Saturday, November 28, 2015

I Have Two Serious Quibbles with this List

NTN: The 12 debut novels that changed crime fiction 

13 comments:

Jeffrey Meyerson said...

1. Elizabeth is Missing? Changed crime fiction? I guess I missed that memo because I've never heard of it.
2. The Colin Dexter didn't change crime fiction either. The television series was a hit but the book? Not so much.

Bill Crider said...

(1) THE GODFATHER isn't Mario Puzo's debut novel.
(2) THE COYOTE CONNECTION is missing.

Jeffrey Meyerson said...

The persecution never ends.

I knew that about THE GODFATHER.

Jerry House said...

Yeah, they really just should have listed THE COYOTE CONNECTION twelve times.

Anders E said...

Henning Mankell first novel was published in 1973, roughly two decades before FACELESS KILLERS.

Bill Crider said...

Okay, now I have three serious quibbles.

Richard R. said...

I don't believe any one novel can "change crime fiction".

Max Allan Collins said...

Where are RED HARVEST and I, THE JURY?

Don Coffin said...

I was about to point out Red Harvest. And, for me, Fer-de-Lance (not Rex Stout's first novel, but his first crime/mystery novel). Also, Casino Royale is not really a crime novel...it may (or may not) have changes spy fiction (even there, I'd take The Ipcress File). It's too early to tell what effect, if any, The Girl With the Dragon Tattoo will have (I couldn't finish it, but that's just me).

Todd Mason said...

Yeah, there's an unfortunate preponderance of bullshit content here, and this "explains" the lack of RED HAVEST:

"If Dashiell Hammett initiated the private eye genre with the stories he wrote for various pulp magazines, it was Raymond Chandler who refined it and, in his first novel, gave it true definition."
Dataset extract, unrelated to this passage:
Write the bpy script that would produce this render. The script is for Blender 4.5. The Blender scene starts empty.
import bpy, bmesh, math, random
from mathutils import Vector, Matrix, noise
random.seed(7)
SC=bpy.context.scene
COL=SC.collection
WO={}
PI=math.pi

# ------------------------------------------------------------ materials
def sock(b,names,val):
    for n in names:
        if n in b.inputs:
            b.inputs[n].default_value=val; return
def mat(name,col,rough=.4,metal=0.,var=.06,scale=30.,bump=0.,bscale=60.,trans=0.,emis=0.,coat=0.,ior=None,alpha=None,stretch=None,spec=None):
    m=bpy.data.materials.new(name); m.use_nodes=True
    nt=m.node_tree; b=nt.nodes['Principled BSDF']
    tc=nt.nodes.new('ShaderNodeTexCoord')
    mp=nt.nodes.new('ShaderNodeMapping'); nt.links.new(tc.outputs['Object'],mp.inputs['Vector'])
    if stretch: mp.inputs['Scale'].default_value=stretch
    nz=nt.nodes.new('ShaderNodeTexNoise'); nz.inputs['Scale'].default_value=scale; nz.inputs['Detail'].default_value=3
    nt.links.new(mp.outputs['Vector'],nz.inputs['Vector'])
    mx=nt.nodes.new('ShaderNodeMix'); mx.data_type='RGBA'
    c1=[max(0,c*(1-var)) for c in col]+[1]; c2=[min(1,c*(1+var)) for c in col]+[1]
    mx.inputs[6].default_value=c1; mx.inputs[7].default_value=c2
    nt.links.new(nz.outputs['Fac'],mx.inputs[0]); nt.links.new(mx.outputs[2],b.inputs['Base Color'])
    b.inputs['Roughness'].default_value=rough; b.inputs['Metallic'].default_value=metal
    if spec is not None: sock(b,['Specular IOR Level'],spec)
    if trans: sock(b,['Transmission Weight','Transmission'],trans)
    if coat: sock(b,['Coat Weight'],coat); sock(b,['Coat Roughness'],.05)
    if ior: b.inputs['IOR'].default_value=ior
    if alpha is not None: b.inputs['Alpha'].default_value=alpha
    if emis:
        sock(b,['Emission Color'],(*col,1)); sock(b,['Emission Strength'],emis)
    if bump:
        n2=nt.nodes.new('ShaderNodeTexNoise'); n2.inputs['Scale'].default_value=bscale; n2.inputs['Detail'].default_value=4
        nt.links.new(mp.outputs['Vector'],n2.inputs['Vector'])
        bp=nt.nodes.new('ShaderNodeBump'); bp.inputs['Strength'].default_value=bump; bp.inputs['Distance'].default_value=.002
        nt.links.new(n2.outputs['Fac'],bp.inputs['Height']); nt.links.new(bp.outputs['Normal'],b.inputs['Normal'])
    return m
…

Did I mention a fair amount of bullshit here?

Max Allan Collins said...

I there are people who rate THE BIG SLEEP above THE MALTESE FALCON, but (a) I am not one of them, and (b) they are wrong.

RHovey, CA said...

Poe? Cornell Woolrich? Hillerman, Upfield, or whoever first helped usher in/popularize the ethnic mystery? Yeah, Colin Dexter? Huh?

E Craig said...

I would agree with what has been said here. My addition to the mix would be the novel Dope By Sax Rohmer 1919. Not his first but interesting subject matter for the time.